Tarih: 10.03.2016 18:42

Hüseyin Avni Karslıoğlu İle Mülakat

Facebook Twitter Linked-in

 


N24
SUNUCU: Konuşacak çok şey var. Almanya´daki Türkiye Büyükelçisi Hüseyin Avni Karslıoğlu bugün stüdyo konuğumuz. Hoş geldiniz. Pazartesi günü Başbakanınızın bahsettiği üç konuya az önce değindik. Bunlar, müzakerelerin yeniden başlaması, mümkünse hazirandan itibaren vize kolaylığı sağlanması ve daha fazla para.

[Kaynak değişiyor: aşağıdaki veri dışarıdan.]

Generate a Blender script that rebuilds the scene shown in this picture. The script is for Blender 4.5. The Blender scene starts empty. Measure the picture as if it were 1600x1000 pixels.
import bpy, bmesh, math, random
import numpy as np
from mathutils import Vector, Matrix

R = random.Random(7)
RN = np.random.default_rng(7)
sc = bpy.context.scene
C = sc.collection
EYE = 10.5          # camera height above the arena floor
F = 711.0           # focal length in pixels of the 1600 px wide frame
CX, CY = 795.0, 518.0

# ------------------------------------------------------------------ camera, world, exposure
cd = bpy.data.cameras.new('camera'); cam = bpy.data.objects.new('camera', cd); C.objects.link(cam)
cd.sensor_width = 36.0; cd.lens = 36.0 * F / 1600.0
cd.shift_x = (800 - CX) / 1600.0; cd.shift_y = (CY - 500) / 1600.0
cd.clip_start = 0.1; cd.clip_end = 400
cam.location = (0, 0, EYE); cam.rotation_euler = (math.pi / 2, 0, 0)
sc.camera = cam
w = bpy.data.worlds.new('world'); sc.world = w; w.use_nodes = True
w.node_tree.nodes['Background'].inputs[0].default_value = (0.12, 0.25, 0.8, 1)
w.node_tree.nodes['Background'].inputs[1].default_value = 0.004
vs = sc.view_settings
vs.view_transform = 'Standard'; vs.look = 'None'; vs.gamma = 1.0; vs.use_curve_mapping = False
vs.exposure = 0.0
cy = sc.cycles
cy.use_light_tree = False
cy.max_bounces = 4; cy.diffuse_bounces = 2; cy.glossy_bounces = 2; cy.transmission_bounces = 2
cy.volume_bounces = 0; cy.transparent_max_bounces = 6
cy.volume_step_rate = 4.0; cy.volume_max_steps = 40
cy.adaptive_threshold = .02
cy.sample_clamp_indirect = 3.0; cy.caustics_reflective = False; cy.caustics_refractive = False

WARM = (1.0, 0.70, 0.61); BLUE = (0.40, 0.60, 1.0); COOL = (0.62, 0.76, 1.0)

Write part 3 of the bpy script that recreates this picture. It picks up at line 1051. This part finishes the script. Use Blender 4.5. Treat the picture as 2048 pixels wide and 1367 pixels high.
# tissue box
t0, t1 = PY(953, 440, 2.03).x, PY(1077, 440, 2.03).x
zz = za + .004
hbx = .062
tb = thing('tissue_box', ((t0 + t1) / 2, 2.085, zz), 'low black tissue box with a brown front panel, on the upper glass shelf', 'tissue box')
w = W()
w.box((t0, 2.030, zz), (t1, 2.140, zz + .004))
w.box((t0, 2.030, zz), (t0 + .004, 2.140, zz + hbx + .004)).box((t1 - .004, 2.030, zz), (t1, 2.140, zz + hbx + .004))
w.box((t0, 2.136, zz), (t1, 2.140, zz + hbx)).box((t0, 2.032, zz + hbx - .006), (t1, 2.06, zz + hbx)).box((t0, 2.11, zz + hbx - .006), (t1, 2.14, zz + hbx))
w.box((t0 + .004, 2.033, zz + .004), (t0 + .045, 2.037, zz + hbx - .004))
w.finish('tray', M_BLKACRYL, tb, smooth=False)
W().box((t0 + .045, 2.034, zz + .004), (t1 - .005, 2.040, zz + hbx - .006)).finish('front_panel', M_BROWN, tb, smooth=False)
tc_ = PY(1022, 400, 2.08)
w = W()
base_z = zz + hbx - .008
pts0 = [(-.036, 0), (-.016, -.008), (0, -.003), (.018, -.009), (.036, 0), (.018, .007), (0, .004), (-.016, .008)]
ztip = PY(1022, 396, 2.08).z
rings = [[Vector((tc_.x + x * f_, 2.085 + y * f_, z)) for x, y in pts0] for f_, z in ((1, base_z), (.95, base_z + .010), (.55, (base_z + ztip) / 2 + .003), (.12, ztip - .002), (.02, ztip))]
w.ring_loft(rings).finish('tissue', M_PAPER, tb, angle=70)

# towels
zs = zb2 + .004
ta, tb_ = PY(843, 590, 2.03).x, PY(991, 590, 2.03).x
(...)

Bunlar bire bir gerçekleşmeyecektir çünkü diplomasi, politika böyle bir şey. Hükûmetinizin bu üç konunun hangisinden vazgeçebileceğini düşünüyorsunuz?

HÜSEYİN AVNİ KARSLIOĞLU: Aslında tablonun tamamını görmemiz gerekiyor. Bu bir at pazarı değil. Söz konusu olan insanlar, güvenlik ve bölge... Ayrıca Avrupa Birliği (AB) ve Avrupa gemisini su üstünde tutabilmemiz de söz konusu. Yani şuna az, buna çok diyemeyiz, tablonun tamamını görmeliyiz. Bu yüzden oturup karşılıklı konuşmamız gerekiyor. Pazartesi günü Türkiye tarafından önerilenler aslında yeni değil.

Bunlar, aylardır konuşulan konular. Hollanda Başbakanı Mark Rutte, kaçakçılık çetelerinin ticareti durdurulmak suretiyle Suriyeli sığınmacıların düzenli bir şekilde kabul edilmesinden daha önce de bahsetti.

Pazartesi günü biz bunları yapılandırdık. Tek tek sıralayarak sunduk. Şaşırıyorlar, bunlar yeni mi diye. Hayır, yeni değil.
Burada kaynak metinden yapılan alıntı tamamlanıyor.